Alpha Magnetic Spectrometer/searching for the God Particle is 72 x 108 inches and celebrates the unbridled human spirit of exploration and the great quest to understand the mystery of all creation. In this painting which also has a silver base, we see engineers building the AMS in a small room. The lightest part of the painting is the roof, alluding to the heavens where the machine is destined for. I would have imagined the creation of the AMS to happen in an ultra hi tech room but the structures around it are very basic beams of wood and relate to images I have seen of Religious early renaissance paintings. It is ultimately a very human endeavor.
I grew up in Ireland, a country wrecked by conflict and it has left an immense impression on me as an artist. The peace keepers are often the soft and ignored voices whose moral courage we remember as true lights in the darkness. The "Ukraine priest painting " is in honour of peacekeepers , the Ukrainian priests who despite the Ukraine's government threat to ban prayer services at the Ukraine protests risked their lives to pray for peace. I found their action to be incredibly profound. On a visual level I love working with the deep blacks and white snow and breaking up the picture plane with the incredible elaborate icons which contrast strongly with the free quality of the surrounding paint work. There is an incredible poise in the priest figures themselves as they hold their icons and hold on to Peace in the no- mans land space between protestors and Police.

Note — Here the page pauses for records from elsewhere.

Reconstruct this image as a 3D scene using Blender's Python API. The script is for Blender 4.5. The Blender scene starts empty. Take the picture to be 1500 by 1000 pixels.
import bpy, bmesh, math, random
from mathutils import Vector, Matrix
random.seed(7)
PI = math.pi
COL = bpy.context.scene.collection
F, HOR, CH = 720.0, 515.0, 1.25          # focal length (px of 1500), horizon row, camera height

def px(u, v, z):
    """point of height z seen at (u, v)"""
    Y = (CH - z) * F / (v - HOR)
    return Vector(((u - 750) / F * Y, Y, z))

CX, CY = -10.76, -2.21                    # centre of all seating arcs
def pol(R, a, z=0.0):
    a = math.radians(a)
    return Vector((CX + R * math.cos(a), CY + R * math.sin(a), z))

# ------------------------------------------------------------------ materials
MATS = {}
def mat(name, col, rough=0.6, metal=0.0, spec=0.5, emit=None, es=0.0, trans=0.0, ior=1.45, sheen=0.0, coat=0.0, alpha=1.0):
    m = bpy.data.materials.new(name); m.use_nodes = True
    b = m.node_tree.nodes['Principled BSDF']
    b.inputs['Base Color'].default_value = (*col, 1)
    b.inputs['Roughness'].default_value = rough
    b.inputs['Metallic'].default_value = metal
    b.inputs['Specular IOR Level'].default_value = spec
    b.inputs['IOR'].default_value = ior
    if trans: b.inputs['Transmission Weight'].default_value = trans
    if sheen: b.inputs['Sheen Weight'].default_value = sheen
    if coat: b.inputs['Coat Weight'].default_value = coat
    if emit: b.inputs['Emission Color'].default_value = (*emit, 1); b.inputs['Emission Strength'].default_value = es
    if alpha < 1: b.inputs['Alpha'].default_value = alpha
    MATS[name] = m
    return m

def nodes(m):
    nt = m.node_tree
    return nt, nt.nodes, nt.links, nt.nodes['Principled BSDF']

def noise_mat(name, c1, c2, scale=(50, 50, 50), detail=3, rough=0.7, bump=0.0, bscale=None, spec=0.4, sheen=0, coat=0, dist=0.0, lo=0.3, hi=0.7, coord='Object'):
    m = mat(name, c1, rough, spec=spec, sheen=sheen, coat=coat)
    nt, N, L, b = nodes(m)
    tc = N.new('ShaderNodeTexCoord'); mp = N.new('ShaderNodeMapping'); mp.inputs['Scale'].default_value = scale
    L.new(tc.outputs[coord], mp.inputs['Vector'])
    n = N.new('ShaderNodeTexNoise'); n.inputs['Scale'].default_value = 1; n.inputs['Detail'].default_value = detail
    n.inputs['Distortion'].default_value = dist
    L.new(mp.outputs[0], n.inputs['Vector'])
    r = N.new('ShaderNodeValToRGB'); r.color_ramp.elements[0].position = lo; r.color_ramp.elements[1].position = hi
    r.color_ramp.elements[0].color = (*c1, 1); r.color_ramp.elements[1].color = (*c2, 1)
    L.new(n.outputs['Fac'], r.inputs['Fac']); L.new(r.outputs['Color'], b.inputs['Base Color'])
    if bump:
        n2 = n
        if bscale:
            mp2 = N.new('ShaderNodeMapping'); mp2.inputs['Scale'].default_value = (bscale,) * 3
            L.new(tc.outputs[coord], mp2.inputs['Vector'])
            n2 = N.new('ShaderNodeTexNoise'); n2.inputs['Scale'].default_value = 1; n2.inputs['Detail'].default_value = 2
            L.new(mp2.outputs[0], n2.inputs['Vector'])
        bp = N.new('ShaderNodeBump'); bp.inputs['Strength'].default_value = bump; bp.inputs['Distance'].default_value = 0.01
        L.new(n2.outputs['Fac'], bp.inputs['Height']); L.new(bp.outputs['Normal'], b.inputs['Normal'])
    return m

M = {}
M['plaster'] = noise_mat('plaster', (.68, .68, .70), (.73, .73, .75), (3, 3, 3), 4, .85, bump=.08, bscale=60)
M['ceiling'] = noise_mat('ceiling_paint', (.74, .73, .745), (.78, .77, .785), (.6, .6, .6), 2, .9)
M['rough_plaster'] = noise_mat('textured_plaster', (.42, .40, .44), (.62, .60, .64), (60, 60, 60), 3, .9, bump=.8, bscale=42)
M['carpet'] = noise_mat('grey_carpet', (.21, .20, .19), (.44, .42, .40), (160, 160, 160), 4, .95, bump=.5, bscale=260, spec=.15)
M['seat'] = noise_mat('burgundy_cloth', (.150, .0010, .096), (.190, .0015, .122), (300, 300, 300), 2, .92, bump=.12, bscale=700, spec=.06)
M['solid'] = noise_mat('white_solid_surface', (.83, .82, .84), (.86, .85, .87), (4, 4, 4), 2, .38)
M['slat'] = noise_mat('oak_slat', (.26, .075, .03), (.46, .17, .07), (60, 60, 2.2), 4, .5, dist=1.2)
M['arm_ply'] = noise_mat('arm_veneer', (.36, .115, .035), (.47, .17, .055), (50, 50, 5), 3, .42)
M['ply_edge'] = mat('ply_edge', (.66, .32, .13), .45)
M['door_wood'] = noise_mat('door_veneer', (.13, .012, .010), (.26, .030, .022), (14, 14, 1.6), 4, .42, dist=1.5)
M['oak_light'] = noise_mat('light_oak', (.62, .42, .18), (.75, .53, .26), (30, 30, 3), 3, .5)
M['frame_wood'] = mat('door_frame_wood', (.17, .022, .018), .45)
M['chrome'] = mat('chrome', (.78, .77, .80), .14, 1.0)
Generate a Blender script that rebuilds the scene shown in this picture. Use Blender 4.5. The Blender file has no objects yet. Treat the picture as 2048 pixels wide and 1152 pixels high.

"The Waters" is from a series of paintings that I have made about the environment. The work relates to our connection with water . At the bottom of the painting there are figures in the sea, there bodies are surrounded by water and they become almost one with the sea. The painting is worked up with washes reflecting the effects of water falling on the surface. The colours are warm fleshy tones reminding us of our shared life force and incorporating the tension between control and letting go.